Pay to Play in Business School

Business School is not just about the degree but about the experience, which means students shell out tens of thousands of dollars above and beyond tuition, whether they have the money or not. Are the extracurricular activities worth going (further) into debt for?
In many M.B.A. programs, lifestyle experiences are gaining on academic ones in importance, as seen in much busier evening and weekend schedules of bars, parties and trips, says Jeremy Shinewald, founder of mbaMission, an M.B.A. admissions consulting firm based in New York. “My father went to business school a generation ago as a married 25-year-old, and I can assure you he has no stories of jetting off to Vegas for the weekend,” says Mr. Shinewald, who is 38.
The trips usually aren’t free, often adding a shadow budget to an already expensive M.B.A. “I would say that $5,000 total for two years is a low to moderate budget, but is one that would still allow a student to experience significant social and academic travel opportunities,” says Mr. Shinewald, whose firm works with M.B.A. applicants. At the high end, $20,000 to $30,000 for two years is not uncommon, he says.

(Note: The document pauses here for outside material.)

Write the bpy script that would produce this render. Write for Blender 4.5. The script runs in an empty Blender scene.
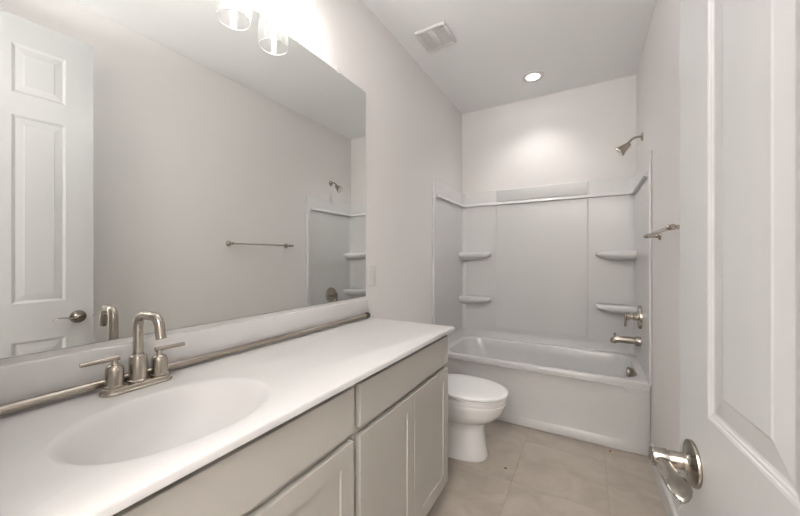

Some of the trips are vacations, excuses sponsored by Rolex for the rich, or proto-rich, to have fun. Still, even those are bonding-experiences; those trips, and the others that are more straightforwardly career-oriented, alike help students network with each other and with future employers. So plenty of students suck up the costs, thinking of them as an “investment.”
In 2003, Mr. Caballero, then a second-year student at the Sloan School of Management at M.I.T., received internship offers from Intel and Cisco Systems after leading a career trek to Silicon Valley. “I got interviews at firms, and I certainly feel more comfortable reaching out to the people I went on the career trek with for favors than the average classmate,” says Mr. Caballero, 36, now vice president for programming at the nonprofit Venture for America, based in New York.
Did you try B-school? Was this your experience? Or is it emblematic of why you’d rather get Rubella than an MBA?